_Records to process_
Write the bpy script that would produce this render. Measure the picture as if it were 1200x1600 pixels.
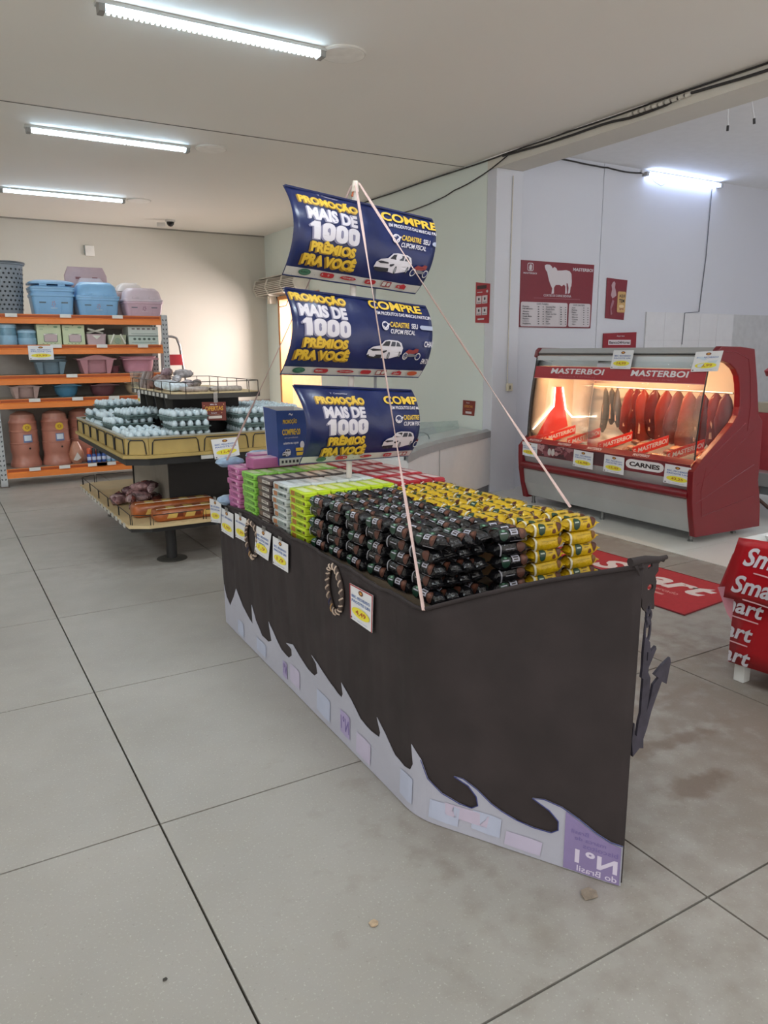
import bpy, bmesh, math, random
from math import sin, cos, pi, radians, sqrt
from mathutils import Vector, Matrix
from mathutils.geometry import tessellate_polygon

scene = bpy.context.scene
COL = scene.collection
for _o in list(bpy.data.objects):
    bpy.data.objects.remove(_o)
random.seed(7)

# ------------------------------------------------------------------ camera
YAW, PITCH, ROLL, FPX = .534419, -.210885, -.0058862, 1179.42
cam_d = bpy.data.cameras.new('camera'); cam = bpy.data.objects.new('camera', cam_d); COL.objects.link(cam)
cam_d.sensor_fit = 'VERTICAL'; cam_d.sensor_height = 32.0; cam_d.lens = FPX / 1600 * 32.0
cam_d.clip_start = .05
fw = Vector((sin(YAW)*cos(PITCH), cos(YAW)*cos(PITCH), sin(PITCH)))
rt = Vector((cos(YAW), -sin(YAW), 0)); up = rt.cross(fw)
r2 = rt*cos(ROLL) + up*sin(ROLL); u2 = up*cos(ROLL) - rt*sin(ROLL)
cam.matrix_world = Matrix(((r2.x, u2.x, -fw.x, 0), (r2.y, u2.y, -fw.y, 0), (r2.z, u2.z, -fw.z, 1.5), (0, 0, 0, 1)))
scene.camera = cam

# ------------------------------------------------------------------ world, exposure
scene.view_settings.view_transform = 'Standard'
scene.view_settings.look = 'None'
scene.view_settings.gamma = 1.0
scene.view_settings.use_curve_mapping = False
scene.view_settings.exposure = 0.96
world = bpy.data.worlds.new('daylight'); scene.world = world; world.use_nodes = True
WB = world.node_tree.nodes['Background']
WB.inputs[0].default_value = (1.0, .93, .87, 1); WB.inputs[1].default_value = 0.75
TUBE_STRENGTH = 7.0
TUBE_WATTS = 30.0
DOOR_POWER = 130.0

def area_light(name, loc, target, sx, sy, power, color):
    d = bpy.data.lights.new(name, 'AREA'); d.shape = 'RECTANGLE'; d.size = sx; d.size_y = sy; d.energy = power; d.color = color
    o = bpy.data.objects.new(name, d); COL.objects.link(o); o.location = loc
    o.rotation_euler = (Vector(target) - Vector(loc)).to_track_quat('-Z', 'Y').to_euler()
    return o
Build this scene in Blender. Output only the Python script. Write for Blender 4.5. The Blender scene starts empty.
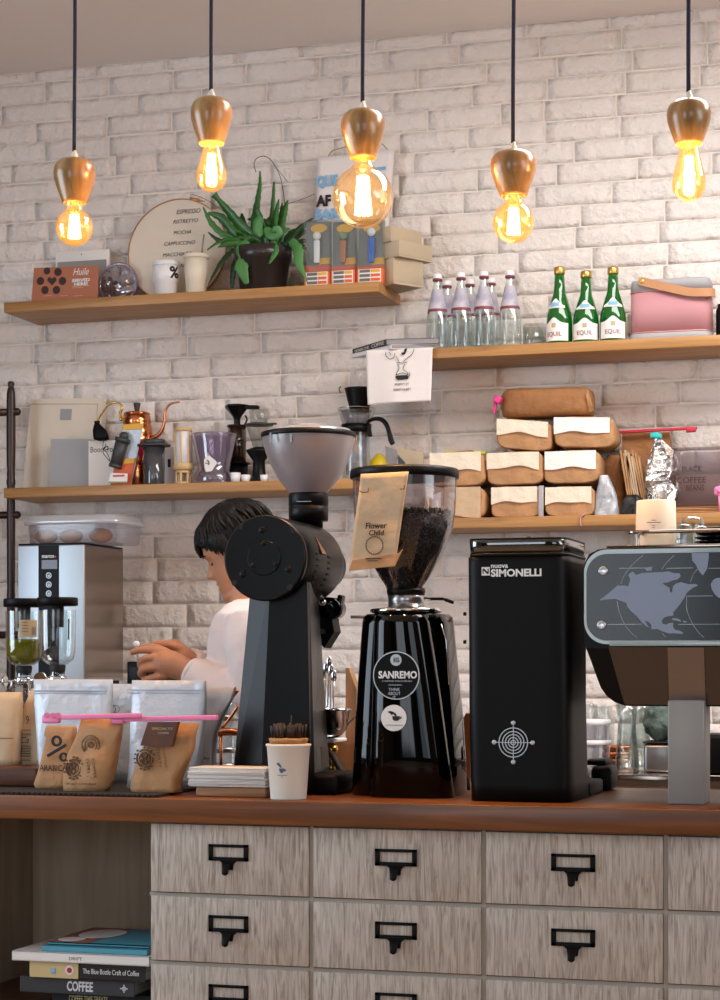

_What is required_
The listing above needs to be output again exactly. Don't include the pictures.

_The reply_
Write the bpy script that would produce this render. Measure the picture as if it were 1200x1600 pixels.
import bpy, bmesh, math, random
from math import sin, cos, pi, radians, sqrt
from mathutils import Vector, Matrix
from mathutils.geometry import tessellate_polygon

scene = bpy.context.scene
COL = scene.collection
for _o in list(bpy.data.objects):
    bpy.data.objects.remove(_o)
random.seed(7)

# ------------------------------------------------------------------ camera
YAW, PITCH, ROLL, FPX = .534419, -.210885, -.0058862, 1179.42
cam_d = bpy.data.cameras.new('camera'); cam = bpy.data.objects.new('camera', cam_d); COL.objects.link(cam)
cam_d.sensor_fit = 'VERTICAL'; cam_d.sensor_height = 32.0; cam_d.lens = FPX / 1600 * 32.0
cam_d.clip_start = .05
fw = Vector((sin(YAW)*cos(PITCH), cos(YAW)*cos(PITCH), sin(PITCH)))
rt = Vector((cos(YAW), -sin(YAW), 0)); up = rt.cross(fw)
r2 = rt*cos(ROLL) + up*sin(ROLL); u2 = up*cos(ROLL) - rt*sin(ROLL)
cam.matrix_world = Matrix(((r2.x, u2.x, -fw.x, 0), (r2.y, u2.y, -fw.y, 0), (r2.z, u2.z, -fw.z, 1.5), (0, 0, 0, 1)))
scene.camera = cam

# ------------------------------------------------------------------ world, exposure
scene.view_settings.view_transform = 'Standard'
scene.view_settings.look = 'None'
scene.view_settings.gamma = 1.0
scene.view_settings.use_curve_mapping = False
scene.view_settings.exposure = 0.96
world = bpy.data.worlds.new('daylight'); scene.world = world; world.use_nodes = True
WB = world.node_tree.nodes['Background']
WB.inputs[0].default_value = (1.0, .93, .87, 1); WB.inputs[1].default_value = 0.75
TUBE_STRENGTH = 7.0
TUBE_WATTS = 30.0
DOOR_POWER = 130.0

def area_light(name, loc, target, sx, sy, power, color):
    d = bpy.data.lights.new(name, 'AREA'); d.shape = 'RECTANGLE'; d.size = sx; d.size_y = sy; d.energy = power; d.color = color
    o = bpy.data.objects.new(name, d); COL.objects.link(o); o.location = loc
    o.rotation_euler = (Vector(target) - Vector(loc)).to_track_quat('-Z', 'Y').to_euler()
    return o
Build this scene in Blender. Output only the Python script. Write for Blender 4.5. The Blender scene starts empty.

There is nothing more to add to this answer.